ExGes: Expressive Human Motion Retrieval and Modulation for Audio-Driven Gesture Synthesis

ExGes is a novel retrieval-enhanced diffusion framework that improves audio-driven human gesture synthesis by constructing a motion base, employing contrastive learning for fine-grained pose retrieval, and integrating masking strategies for precise control, thereby significantly enhancing gesture expressiveness, diversity, and semantic alignment compared to existing methods.

Xukun Zhou, Fengxin Li, Ming Chen, Yan Zhou, Pengfei Wan, Di Zhang, Yeying Jin, Zhaoxin Fan, Hongyan Liu, Jun He

Published 2026-04-03
📖 4 min read☕ Coffee break read

Imagine you are trying to teach a robot to act like a human while it speaks. You give the robot a script, and it starts talking. But here's the problem: the robot's hands are moving in a boring, robotic way. It's like watching a person give a speech while standing perfectly still, or worse, flailing their arms randomly without any connection to what they are saying.

This is the challenge the paper ExGes tries to solve. It's about making digital characters (avatars) move their hands and bodies in a way that feels alive, expressive, and perfectly matched to their voice.

Here is how they did it, explained with some simple analogies:

The Problem: The "Average" Robot

Previous methods tried to teach the robot by showing it thousands of examples and asking it to guess the "average" hand movement for a specific word.

  • The Analogy: Imagine asking 100 people to describe what "happy" looks like. If you take the average of all their answers, you might get a weird, blurry face that doesn't look like anyone's real smile.
  • The Result: The robot's gestures became "coarse" (blurry) and lacked emotion. It didn't know when to point, when to shrug, or when to throw its hands up in excitement.

The Solution: ExGes (The "Smart Librarian" Approach)

Instead of just guessing, the authors built a system called ExGes. Think of it as a Smart Librarian who helps the robot find the perfect hand movement for every single word it speaks.

The system has three main "departments":

1. The Motion Base (The Giant Library)

First, they built a massive library of real human movements. They took hours of video of people talking and broke it down into tiny, meaningful chunks.

  • The Analogy: Imagine a library where every book is a specific hand gesture. One book is "The 'I'm Excited' Wave," another is "The 'Listen to Me' Point," and another is "The 'I Don't Know' Shrug." This library is the Motion Base.

2. The Motion Retrieval Module (The Smart Librarian)

When the robot starts speaking, this module acts like a super-fast librarian. It listens to the audio, understands the emotion and meaning of the sentence, and immediately runs to the library to pull out the perfect "book" (gesture) that matches.

  • The Analogy: If the robot says, "This is very important!", the librarian doesn't just pick a random wave. It finds the specific gesture where someone raises their hand high to emphasize the word "very." It uses a special "search engine" (Contrastive Learning) to make sure the gesture matches the vibe of the voice, not just the words.

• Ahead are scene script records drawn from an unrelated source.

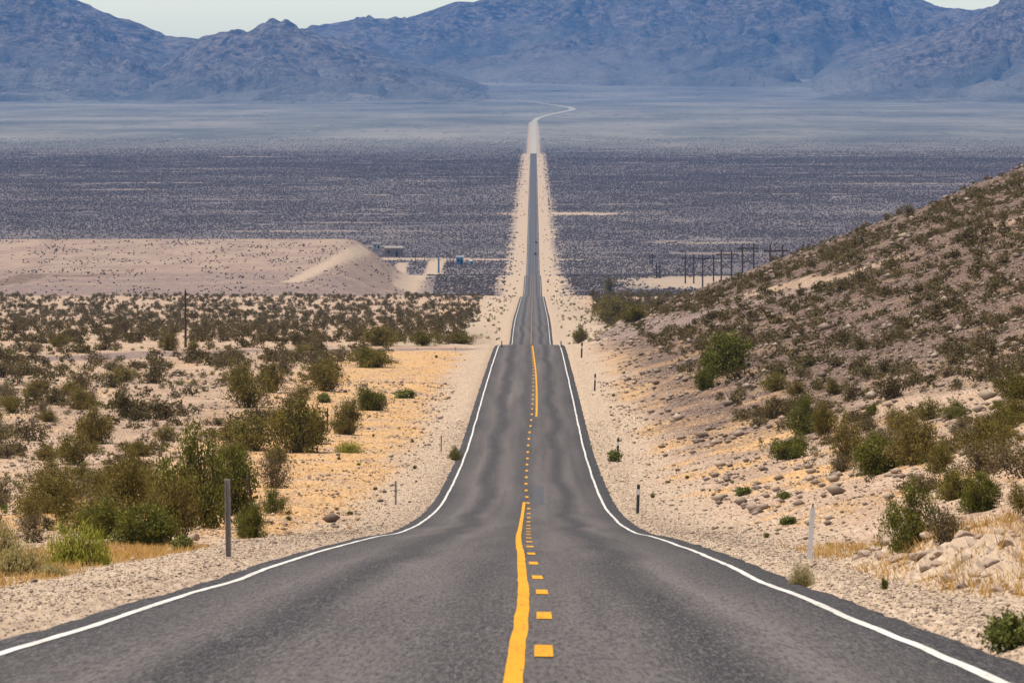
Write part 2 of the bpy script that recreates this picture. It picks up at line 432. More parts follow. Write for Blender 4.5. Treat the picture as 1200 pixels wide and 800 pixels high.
def build_road():
    nL = .14*fbm(RD/2.3, RD*0+3.3, 4); nR = .16*fbm(RD/2.7, RD*0+9.1, 4)
    el = -3.93 - nL; er = 4.02 + nR
    cols = [el-.45, el-.12, el, np.full_like(RD, -2.), np.zeros_like(RD), np.full_like(RD, 2.), er, er+.12, er+.45]
    X = np.stack(cols, 1); D = np.broadcast_to(RD[:, None], X.shape)
    Z = road_z(X, D)
    Z[:, 0] -= .17; Z[:, -1] -= .17; Z[:, 1] -= .035; Z[:, -2] -= .035
    nc = X.shape[1]; n = len(RD)
    V = np.stack([X, D, Z], -1).reshape(-1, 3)
    i = (np.arange(n-1)[:, None]*nc + np.arange(nc-1)[None, :]).ravel()
    Q = np.stack([i, i+1, i+nc+1, i+nc], 1)
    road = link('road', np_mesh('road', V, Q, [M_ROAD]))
    tag(road, kind='structure')
    # painted lines
    d = np.arange(20, 4800, 1.)
    d = np.unique(np.concatenate([np.arange(20, 400, .5), RD[(RD > 400) & (RD < 8000)]]))
    wob = lambda k: .035*fbm(d/14, d*0+k, 3) + .02*fbm(d/3.0, d*0+k+4, 2)
    for sgn, k in ((-1, 1.5), (1, 6.5)):
        c = sgn*3.6 + wob(k)
        hw = .054 + .010*perlin(d/1.7, d*0+k)
        strip('edge_line', c-hw, c+hw, d, .006, M_WHITE, road)
    yx = pchip([20, 40, 45, 57.7, 68.8, 80, 92, 105, 121, 150, 184, 215, 250, 290, 330], [.36, .368, .374, .389, .384, .35, .31, .275, .20, .12, .07, .05, .06, .09, .1])
    dx = pchip([20, 44, 57, 69, 92, 121, 184, 250, 300, 364, 446, 540, 690], [.57, .574, .60, .595, .50, .42, .33, .29, .11, .14, .38, .48, .24])
    d1 = d[d <= 266]
    hw = .064 + .006*perlin(d1/2.1, d1*0+.5)
    c1 = yx(d1) + .015*fbm(d1/4.5, d1*0+2, 2)
    strip('solid_centre_line', c1-hw, c1+hw, d1, .007, M_YELLOW, road)
    d2 = d[(d >= 428) & (d <= 700)]
    c2 = pchip([428, 446, 500, 560, 640, 700], [.68, .72, .74, .68, .48, .34])(d2)
    strip('solid_centre_line', c2-.07, c2+.07, d2, .007, M_YELLOW, road)
    d3 = d[(d >= 1060) & (d <= 3700)]
    c3 = .06*fbm(d3/60, d3*0+5, 2)
    strip('solid_centre_line', c3-.08, c3+.08, d3, .012, M_FADED, road)
    # dashes: one sheet of separate marks
    Vs, Qs, b = [], [], 0
    for k in range(-1, 54):
        a = 43.2 + 12.19*k
        if a > 690: break
        dd = np.linspace(a, a+3.05, 5); c = dx(dd); w = .069 + .005*random.random()
        for x in (c-w, c+w): pass
        P = np.stack([np.stack([c-w, dd, road_z(c-w, dd)+.0075], 1), np.stack([c+w, dd, road_z(c+w, dd)+.0075], 1)], 1).reshape(-1, 3)
        Vs.append(P)
        for q in range(4): Qs.append((b+2*q, b+2*q+1, b+2*q+3, b+2*q+2))
        b += 10
    link('dashed_centre_line', np_mesh('dashed_centre_line', np.concatenate(Vs), Qs, [M_YELLOW]), road)
    dp = np.linspace(262, 296, 30)
    mp = mat_plain('patched_asphalt', (.062, .064, .07), (.095, .098, .106), 2, .8, (6, .5, 1))
    strip('repair_patch', .52 + .06*fbm(dp/3, dp*0+1, 2), .98 + .1*fbm(dp/3, dp*0+7, 2), dp, .005, mp, road)
build_road()

# far end of the road: the bend towards the pass, draped on the fan
def far_bend():
    pix = [(625.55, 180, 8380), (625.6, 160, 10100), (625.6, 141, 12300), (626.5, 139, 12800), (630, 137, 13400), (640, 134.5, 14000), (655, 132, 14700), (668, 130.2, 15300), (672, 129, 15700), (667, 127, 16200), (655, 124.8, 16800), (640, 122.2, 17500), (625, 119.5, 18300), (606, 117, 19200)]
    P = np.array([(CX+(x-XV)/F*d, d) for x, y, d in pix])
    t = np.linspace(0, len(P)-1, 110); xs = np.interp(t, range(len(P)), P[:, 0]); ys = np.interp(t, range(len(P)), P[:, 1])
    dx = np.gradient(xs); dy = np.gradient(ys); L = np.hypot(dx, dy)
    w = np.interp(t, [0, 1, 2, 4, 7, 9, 13], [4., 4.5, 5.5, 6.5, 9, 9, 4]); V = []
    for s in (-1, -.33, .33, 1):
        X = xs - s*w*dy/L; Y = ys + s*w*dx/L
        V.append(np.stack([X, Y, H(X, Y) + .8], 1))
    V = np.stack(V, 1); n = len(t); nc = 4
    i = (np.arange(n-1)[:, None]*nc + np.arange(nc-1)[None, :]).ravel()
    Q = np.stack([i, i+1, i+nc+1, i+nc], 1)
    m = mat_plain('pale_graded_dirt', (.33, .31, .26), (.42, .39, .33), .05)
    tag(link('bend_road', np_mesh('bend_road', V.reshape(-1, 3), Q, [m])), kind='structure')
far_bend()

# ------------------------------------------------------------------ mountains
def range_mesh(sil, dr, wf, wb, rough, seed, xs0, xs1, scale=1500., power=1.9):
    xs = np.arange(xs0, xs1, 3.5)
    ds = np.arange(dr-wf, dr+wb, 45.)
    XP, D = np.meshgrid(xs, ds)
    X = CX + (XP-XV)/F*D
    sx, sy = zip(*sil)
    yz = np.interp(XP, sx, sy)
    top = -(yz-YH)/F*dr
    base = LANDZ(D) - 3
    t = np.where(D < dr, (dr-D)/wf, (D-dr)/wb)
    # ridge line that wanders in depth
    prof = np.clip(1-t, 0, 1)**power
    n = ridged(X/scale+seed, D/(scale*1.25)+seed*1.7, 7, .55)
    n2 = fbm(X/(scale*.22)+seed, D/(scale*.3), 4)
    gl = ridged(X/(scale*.16)+3*seed + .8*n2, D/(scale*.75)+seed, 4, .6)
    h = np.clip(top-LANDZ(dr), 2, None)
    Z = base + h*prof*(1 + rough*(n-.8)*(.25+np.sqrt(np.clip(t, 0, 1)))) + h*.05*n2*prof + (h*.13+10)*(gl-.9)*np.clip(prof*3, 0, 1)*smooth(.02, .25, t)
    Z += -rough*.55*h*smooth(.05, .5, t)*(1-smooth(.75, 1, t))*np.clip(1.05-n, 0, 1)
    # bring the skyline to its height
    best = (Z/D).max(0); want = -(np.interp(xs, sx, sy)-YH)/F
    k = np.convolve(np.pad(want-best, 3, mode='edge'), np.ones(7)/7, 'valid')
    Z = Z + (k[None, :]*D)*np.clip(prof*1.6, 0, 1)
    hr = (Z - LANDZ(D))/np.maximum(h, 210)
    foot = 1 - smooth(.10, .66, hr + .16*n2 + .14*(n-.8))
    nr, nc = X.shape
    V = np.stack([X, D, Z], -1).reshape(-1, 3)
    i = (np.arange(nr-1)[:, None]*nc + np.arange(nc-1)[None, :]).ravel()
    Q = np.stack([i, i+1, i+nc+1, i+nc], 1)
    o = link('mountain', np_mesh('mountain', V, Q, [M_MTN], dict(foot=foot), smooth_shade=True))
    return tag(o, kind='structure')
range_mesh([(-300, -70), (-100, -48), (0, -26), (60, -12), (95, 2), (130, 18), (165, 28), (195, 42), (215, 44), (240, 46), (290, 60), (340, 90), (400, 112)], 25200, 7800, 3500, .55, 1.3, -330, 400)
range_mesh([(110, 116), (150, 108), (180, 85), (215, 60), (235, 44), (262, 37), (279, 35), (290, 37), (302, 31), (320, 22), (336, 24), (352, 33), (380, 42), (400, 47), (440, 60), (480, 74), (500, 78), (520, 84), (545, 92), (570, 98), (600, 102), (625, 104), (660, 106), (720, 108)], 22500, 5600, 2500, .5, 4.1, 110, 720, 1100.)
range_mesh([(250, 50), (340, 36), (365, 31), (400, 26), (430, 18.5), (443, 22), (480, 20.5), (510, 11), (535, 2), (555, 3), (572, -2), (620, -20), (700, -36), (850, -42), (1000, -26), (1060, -6), (1085, 2), (1100, 8), (1120, 10.5), (1137, 12), (1160, 9), (1200, 2), (1400, -30)], 30500, 9000, 2500, .62, 7.7, 240, 1420, 1900., 1.6)
range_mesh([(860, 116), (900, 108), (940, 92), (975, 73), (1000, 62), (1040, 52), (1075, 43), (1095, 38), (1130, 26), (1165, 5), (1180, -4), (1300, -48), (1420, -60)], 24500, 7000, 2500, .42, 2.6, 850, 1440, 1300.)
range_mesh([(880, 112), (930, 98), (960, 78), (980, 58), (995, 51), (1008, 57), (1030, 66), (1060, 80), (1090, 96), (1130, 112)], 26000, 4200, 1500, .4, 9.4, 870, 1140, 800.)

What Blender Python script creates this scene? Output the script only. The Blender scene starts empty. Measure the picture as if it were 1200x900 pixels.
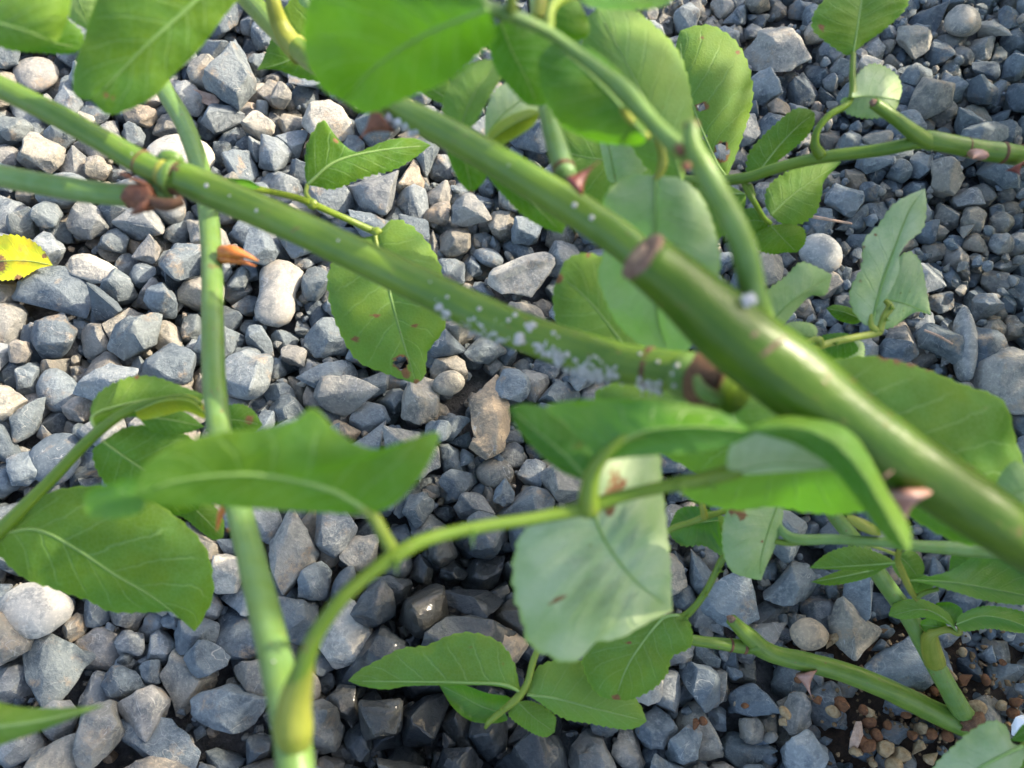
import bpy, bmesh, math, random
from mathutils import Vector, Matrix, Euler, noise

# ------------------------------------------------------------------ camera, sky, sun, exposure
scene = bpy.context.scene
COL = scene.collection
rad = math.radians
CAM_H, PITCH = 0.485, 67.0
cam_data = bpy.data.cameras.new('camera')
cam = bpy.data.objects.new('camera', cam_data)
COL.objects.link(cam)
cam.location = (0, 0, CAM_H)
cam.rotation_euler = (rad(90 - PITCH), 0, 0)
cam_data.sensor_width = 36.0
cam_data.lens = 30.0
cam_data.clip_start = 0.01
cam_data.clip_end = 500.0
cam_data.dof.use_dof = True
cam_data.dof.focus_distance = 0.465
cam_data.dof.aperture_fstop = 14.0
scene.camera = cam

SUN_EL, SUN_AZ = 32.0, 66.0          # azimuth measured from straight ahead (+Y) towards the right (+X)
world = bpy.data.worlds.new('World')
scene.world = world
world.use_nodes = True
wn = world.node_tree.nodes
sky = wn.new('ShaderNodeTexSky')
sky.sky_type = 'NISHITA'
sky.sun_disc = False
sky.sun_elevation = rad(SUN_EL)
sky.sun_rotation = rad(SUN_AZ)
sky.ozone_density = 0.2
sky.dust_density = 3.0
wn['Background'].inputs['Strength'].default_value = 0.15
world.node_tree.links.new(sky.outputs[0], wn['Background'].inputs['Color'])
sun_data = bpy.data.lights.new('sun', 'SUN')
sun_data.energy = 2.6
sun_data.angle = rad(0.53)
sun_data.color = (1.0, 0.88, 0.70)
sun = bpy.data.objects.new('sun', sun_data)
COL.objects.link(sun)
SUN_DIR = Vector((math.sin(rad(SUN_AZ)) * math.cos(rad(SUN_EL)), math.cos(rad(SUN_AZ)) * math.cos(rad(SUN_EL)), math.sin(rad(SUN_EL))))
sun.rotation_euler = SUN_DIR.to_track_quat('Z', 'Y').to_euler()
sun.location = SUN_DIR * 3
vs = scene.view_settings
vs.view_transform = 'Standard'
vs.look = 'None'
vs.exposure = 1.8
vs.gamma = 1.0
scene.cycles.max_bounces = 10
scene.cycles.transmission_bounces = 6
scene.cycles.use_denoising = True

# ------------------------------------------------------------------ helpers
_c, _s = math.cos(rad(PITCH)), math.sin(rad(PITCH))
FWD, UP, RIGHT = Vector((0, _c, -_s)), Vector((0, _s, _c)), Vector((1, 0, 0))
EYE = Vector((0, 0, CAM_H))

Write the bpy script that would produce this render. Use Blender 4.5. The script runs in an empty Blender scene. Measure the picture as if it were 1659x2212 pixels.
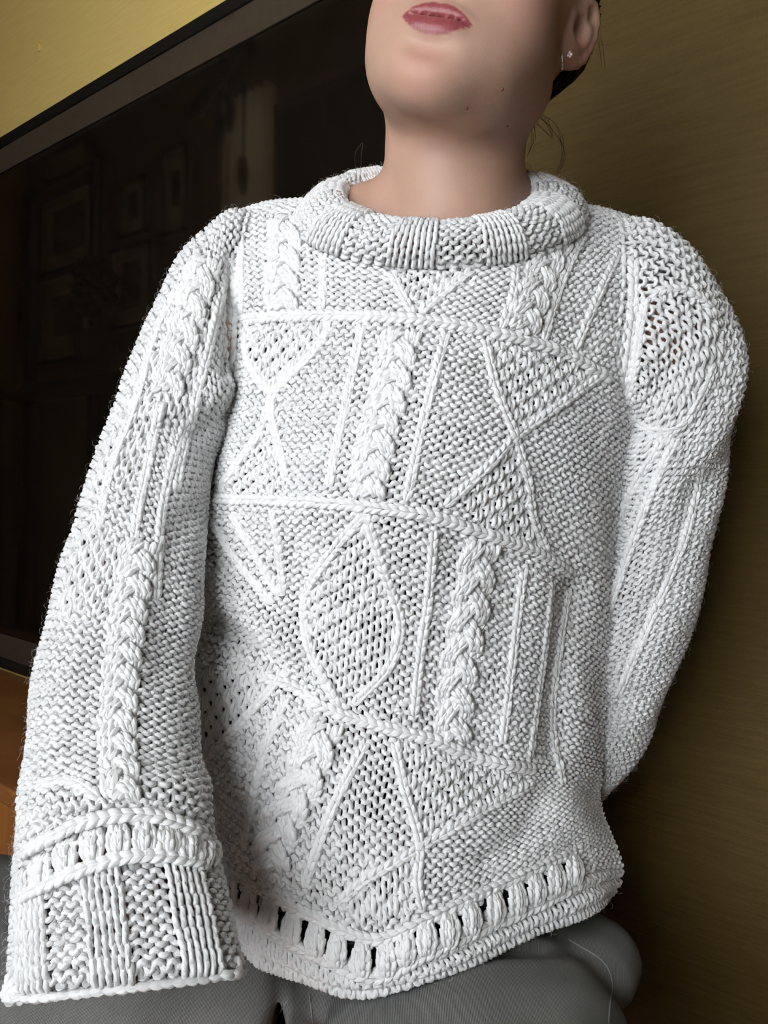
import bpy, math, random, os
import numpy as np
from mathutils import Vector, Matrix

QUICK = False          # True: plain surfaces instead of yarn, for layout checks only
rng = np.random.default_rng(7)
random.seed(7)
scene = bpy.context.scene
col = scene.collection

# ------------------------------------------------------------------ camera
F = 1662.0
CAM = np.array([0.0, 0.0, 1.0])
PITCH = math.radians(-1.5)
ROLL = math.radians(1.1)
_f = np.array([0, math.cos(PITCH), math.sin(PITCH)])
_r0 = np.array([1.0, 0, 0])
_u0 = np.cross(_r0, _f)

_r = _r0 * math.cos(ROLL) + _u0 * math.sin(ROLL)
_u = np.cross(_r, _f)
cam_data = bpy.data.cameras.new('camera')
cam_data.sensor_fit = 'VERTICAL'
cam_data.sensor_height = 24.0
cam_data.lens = 24.0 * F / 2212.0
cam_data.clip_start = 0.01
cam = bpy.data.objects.new('camera', cam_data)
col.objects.link(cam)
cam.matrix_world = Matrix(((_r[0], _u[0], -_f[0], CAM[0]),
                           (_r[1], _u[1], -_f[1], CAM[1]),
                           (_r[2], _u[2], -_f[2], CAM[2]),
                           (0, 0, 0, 1)))
scene.camera = cam


def at(px, py, Y):
    """photo pixel and distance along the lens axis -> point in the room"""
    return CAM + Y * (_f + (px - 829.5) / F * _r + (1106 - py) / F * _u)


def project(P):
    q = P - CAM
    Y = q @ _f
    return 829.5 + F * (q @ _r) / Y, 1106 - F * (q @ _u) / Y, Y


# ------------------------------------------------------------------ room frame: s along the back wall, n towards it
WA = math.radians(50.6)
E = np.array([math.sin(WA), -math.cos(WA), 0.0])
N = np.array([math.cos(WA), math.sin(WA), 0.0])
D, D2 = 0.92, 0.90
CEIL = 3.30
S0, S1 = -5.6, 2.3


def room(s, n, z):
    return s * E + n * N + np.array([0, 0, z])


# ------------------------------------------------------------------ world, window light, exposure
world = bpy.data.worlds.new('world')
scene.world = world
world.use_nodes = True
bg = world.node_tree.nodes['Background']
bg.inputs[0].default_value = (0.62, 0.74, 0.95, 1)
bg.inputs[1].default_value = 1.0

WIN = (-0.95, 0.46, 0.60, 2.30)        # s0, s1, z0, z1 of the window in the wall behind the camera


def area(name, loc, target, sx, sy, power, colr):
    L = bpy.data.lights.new(name, 'AREA')
    L.shape = 'RECTANGLE'
    L.size, L.size_y = sx, sy
    L.energy = power
    L.color = colr
    o = bpy.data.objects.new(name, L)
    col.objects.link(o)
    o.location = loc
    o.rotation_euler = (Vector(target) - Vector(loc)).to_track_quat('-Z', 'Z').to_euler()
    return o


wc = room((WIN[0] + WIN[1]) / 2, -D2 - 0.20, (WIN[2] + WIN[3]) / 2)
area('window_daylight', wc, wc + N, WIN[1] - WIN[0], WIN[3] - WIN[2], 51.0, (0.985, 0.99, 1.0))

scene.view_settings.view_transform = 'Standard'
scene.view_settings.look = 'None'
scene.view_settings.gamma = 1.0
scene.view_settings.use_curve_mapping = False
scene.view_settings.exposure = 0.0
scene.cycles.diffuse_bounces = 7          # white wool passes light from strand to strand


# ------------------------------------------------------------------ mesh helpers
def mesh_obj(name, verts, faces, mat, parent=None, smooth=True, attrs=None, label=None, kind=None):
    """verts (n,3); faces (m,4) or (m,3) int array or list of lists"""
    me = bpy.data.meshes.new(name)
    verts = np.asarray(verts, dtype=np.float32)
    if isinstance(faces, np.ndarray):
        k = faces.shape[1]
        m = len(faces)
        me.vertices.add(len(verts))
        me.vertices.foreach_set('co', verts.ravel())
        me.loops.add(m * k)
        me.loops.foreach_set('vertex_index', faces.astype(np.int32).ravel())
        me.polygons.add(m)
        me.polygons.foreach_set('loop_start', np.arange(0, m * k, k, dtype=np.int32))
        me.update(calc_edges=True)
    else:
        me.from_pydata([tuple(map(float, v)) for v in verts], [], faces)
    if smooth:
        me.polygons.foreach_set('use_smooth', np.ones(len(me.polygons), dtype=bool))
    if attrs:
        for an, (ty, arr) in attrs.items():
            a = me.attributes.new(an, ty, 'POINT')
            key = 'value' if ty == 'FLOAT' else 'vector'
            a.data.foreach_set(key, np.asarray(arr, dtype=np.float32).ravel())
    me.materials.append(mat)
    o = bpy.data.objects.new(name, me)
    col.objects.link(o)
    if parent is not None:
        o.parent = parent
    if label:
        o['label'] = label
    if kind:
        o['kind'] = kind
    return o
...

3. The Precision Control Module (The Puppet Master)

Now, the robot has the "book" (the gesture), but it needs to blend it smoothly into the animation. This module acts like a Puppet Master who gently guides the robot's hands.

  • The Analogy: Imagine you are drawing a picture, but you want to keep the background blurry while making the main character sharp. This module uses "masks" (like stencils) to tell the robot: "Keep the background moving naturally, but make sure the hands follow this specific path exactly." It allows the robot to be flexible but precise, ensuring the gesture doesn't look like a glitch.

Why is this better?

The paper tested their new robot against the old ones (like EMAGE and DiffuseStyleGesture).

  • The Old Robots: Moved in a generic way. If you asked them to say "I'm angry," they might just look slightly annoyed.
  • The ExGes Robot: When it says "I'm angry," it might slam its fist, furrow its brow, and lean forward. It feels real.

The Results:

  • More Natural: People watching the videos preferred the ExGes robot 71% of the time over the others.
  • Better Sync: The hand movements hit the "beats" of the speech much better.
  • More Diverse: It doesn't just repeat the same few moves; it has a huge vocabulary of gestures to choose from.

In a Nutshell

ExGes is like giving a digital actor a script, a director, and a reference library all at once. Instead of guessing how to move, it looks up the perfect move in its library and then carefully acts it out, making sure the hands and voice tell the same story. The result is a digital human that doesn't just talk, but truly communicates.